Die Berechnungen des DIW Berlin zeigen, dass die aktuelle Reform das Armutsrisiko der 2,6 Millionen Begünstigten zwar um knapp acht Prozent senken kann, sie aber weiterhin überdurchschnittlich häufig von Armut betroffen sind. Das Risiko bleibt auch nach der Reform insbesondere bei den unter 65-jährigen Erwerbsgeminderten mit 32 Prozent sehr hoch (zuvor 34 Prozent). Zudem haben Erwerbsgeminderte im Schnitt eine niedrige Lebenserwartung; ein relevanter Teil der Begünstigten wird nicht mehr am Leben sein, wenn die Reform in Kraft tritt.

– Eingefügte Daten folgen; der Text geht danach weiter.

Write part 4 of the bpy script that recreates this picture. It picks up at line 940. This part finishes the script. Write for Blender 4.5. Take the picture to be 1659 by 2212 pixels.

„Die Reform der Erwerbsminderungsrente ist ein wichtiger, wenn auch deutlich zu später Schritt für viele der Bestandsrentnerinnen und -rentner“, konstatiert Studienautor Johannes Geyer, stellvertretender Leiter der Abteilung Staat. „Hätte man die Verbesserungen vorheriger Reformen für den Rentenzugang auf den Bestand übertragen, hätte man die Renten eigentlich um etwa das Doppelte der jetzt geplanten Anhebung anpassen müssen.“

Fest steht aber, dass der Staat das Armutsrisiko nicht allein durch die gesetzliche Rentenversicherung oder eine höhere Grundsicherung in den Griff bekommt. „Der finanzielle Spielraum ist begrenzt. Daher sollte neben Umverteilungsmaßnahmen mehr in die Prävention investiert werden, um Menschen davor zu bewahren, überhaupt erwerbsunfähig zu werden“, empfiehlt Geyer. Zudem sollten sich Menschen aus der Erwerbsminderungsrente leichter wieder in die Erwerbstätigkeit integrieren können. Dies wäre vor allem vor dem Hintergrund des Arbeitskräftemangels sinnvoll.